__Stated problem__
In the material below, please retype the lines from the very first through the one with "strip_light(.01, 4.2, 4.485, 'lit", exactly and without pictures.
☆ ☆ ☆ ☆ ☆
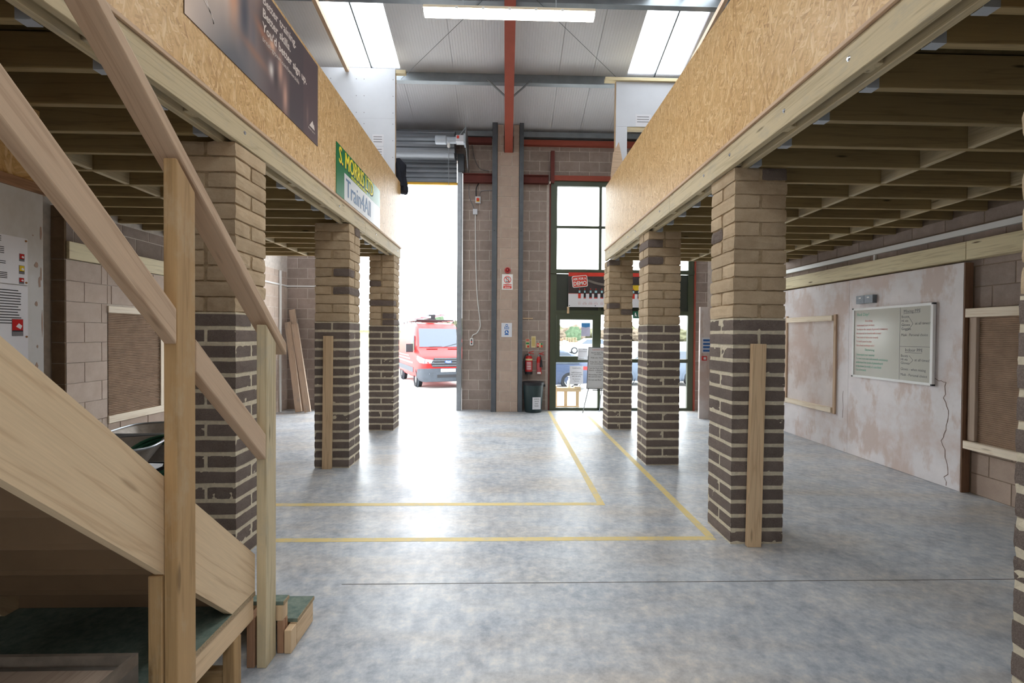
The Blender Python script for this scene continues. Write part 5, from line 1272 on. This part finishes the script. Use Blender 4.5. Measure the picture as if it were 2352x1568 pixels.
# ------------------------------------------------------------------ strip light
LAMP = emit_mat('lamp_glow', (1, .93, .82, 1), 11)
HOUSING = mk('lamp_housing', sc(214, 200, 176), .5, .3, 0, .02)
def strip_light(cx, cy, zc, label):
    t = thing('strip_light', label, 'lamp', (cx, cy, zc), 'strip lights of the hall')
    obj('body', MB().prism([(cx-.75, cy+a, zc+b_) for a, b_ in ((-.055, .04), (.055, .04), (.052, .062), (.04, .072), (-.04, .072), (-.052, .062))], (1.5, 0, 0)), HOUSING, t)
    obj('diffuser', MB().prism([(cx-.745, cy+a, zc+b_) for a, b_ in ((-.052, .0395), (.052, .0395), (.048, .012), (.03, 0), (-.03, 0), (-.048, .012))], (1.49, 0, 0)), LAMP, t)
    for x in (-.46, -.23, 0, .23, .46): obj('clip', MB().box(cx+x-.012, cx+x+.012, cy-.059, cy+.059, zc+.03, zc+.05), WHITE, t)
    for x in (-.41, .41): obj('suspension_wire', MB().cyl((cx+x, cy, zc+.072), (cx+x, cy, roof_z(cy)-.01), .003, n=5), GALV, t)
strip_light(.01, 4.2, 4.485, 'lit white strip light hanging under the roof in front of the red rafter')

# ------------------------------------------------------------------ yard outside: van, cars, fence of background things
def loft(stations, segs):
    # stations: (x, half width low, half width top, z bottom, z shoulder, z top); closed section
    mb = MB(); rings = []
    for x, hw, ht, zb, zm, zt in stations:
        h = [(hw*.93, zb), (hw, zb+.12), (hw, zm), (ht+(hw-ht)*.55, zm+(zt-zm)*.55), (ht+.03, zt-(zt-zm)*.12), (ht-.06, zt)]
        rings.append([(x, y, z) for y, z in h]+[(x, -y, z) for y, z in h[::-1]])
    n = 12; vs = [p for r in rings for p in r]
    fs = [(i*n+k, i*n+(k+1) % n, (i+1)*n+(k+1) % n, (i+1)*n+k) for i in range(len(rings)-1) for k in range(n)]
    fs += [tuple(range(n)), tuple(range((len(rings)-1)*n, len(rings)*n))[::-1]]
    return mb.add(vs, fs)
def place(mb, t):
    M = WM[t.name]; mb.v = [tuple(M @ Vector(p)) for p in mb.v]; return mb
TYRE = mk('tyre_rubber', sc(40, 42, 46), .85, .2); RIMM = mk('alloy_rim', sc(170, 174, 178), .35, .5, .5); CARGLASS = mk('car_glass', sc(62, 72, 84), .1, .5, 0, .02); LAMPG = mk('headlamp_glass', sc(132, 138, 146), .1, .7, 0, .02); GREYPL = mk('grey_bumper', sc(64, 70, 78), .6, .3)
def wheels(t, xs, y, r, wd, spokes):
    for x in xs:
        for s in (-1, 1):
            w_ = obj('wheel', place(MB().lathe([(r*.62, -wd/2), (r*.93, -wd/2), (r, -wd*.3), (r, wd*.3), (r*.93, wd/2), (r*.62, wd/2), (r*.62, -wd/2)], (x, s*y, r), 24, 0, 'y', False), t), TYRE, t, True)
            yo = s*(y+wd*.28); mb = MB().lathe([(r*.62, -.02), (r*.58, .03), (r*.5, .03)], (x, yo, r), 24, 0, 'y', False); mb.cyl((x, yo-.02, r), (x, yo+.02, r), r*.16, n=12)
            for k in range(spokes):
                a = 2*PI*k/spokes; mb.tube([(x+r*.1*math.cos(a), yo, r+r*.1*math.sin(a)), (x+r*.55*math.cos(a+.12), yo, r+r*.55*math.sin(a+.12))], r*.07, 5)
            obj('rim', place(mb, t), RIMM, w_)
            obj('arch', place(MB().lathe([(r*1.18, -.03), (r*1.22, .03)], (x, s*(y+wd*.32), r), 24, 0, 'y', False), t), GREYPL, w_)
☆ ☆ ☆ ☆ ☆
__Final result__
The Blender Python script for this scene continues. Write part 5, from line 1272 on. This part finishes the script. Use Blender 4.5. Measure the picture as if it were 2352x1568 pixels.
# ------------------------------------------------------------------ strip light
LAMP = emit_mat('lamp_glow', (1, .93, .82, 1), 11)
HOUSING = mk('lamp_housing', sc(214, 200, 176), .5, .3, 0, .02)
def strip_light(cx, cy, zc, label):
    t = thing('strip_light', label, 'lamp', (cx, cy, zc), 'strip lights of the hall')
    obj('body', MB().prism([(cx-.75, cy+a, zc+b_) for a, b_ in ((-.055, .04), (.055, .04), (.052, .062), (.04, .072), (-.04, .072), (-.052, .062))], (1.5, 0, 0)), HOUSING, t)
    obj('diffuser', MB().prism([(cx-.745, cy+a, zc+b_) for a, b_ in ((-.052, .0395), (.052, .0395), (.048, .012), (.03, 0), (-.03, 0), (-.048, .012))], (1.49, 0, 0)), LAMP, t)
    for x in (-.46, -.23, 0, .23, .46): obj('clip', MB().box(cx+x-.012, cx+x+.012, cy-.059, cy+.059, zc+.03, zc+.05), WHITE, t)
    for x in (-.41, .41): obj('suspension_wire', MB().cyl((cx+x, cy, zc+.072), (cx+x, cy, roof_z(cy)-.01), .003, n=5), GALV, t)
strip_light(.01, 4.2, 4.485, 'lit white strip light hanging under the roof in front of the red rafter')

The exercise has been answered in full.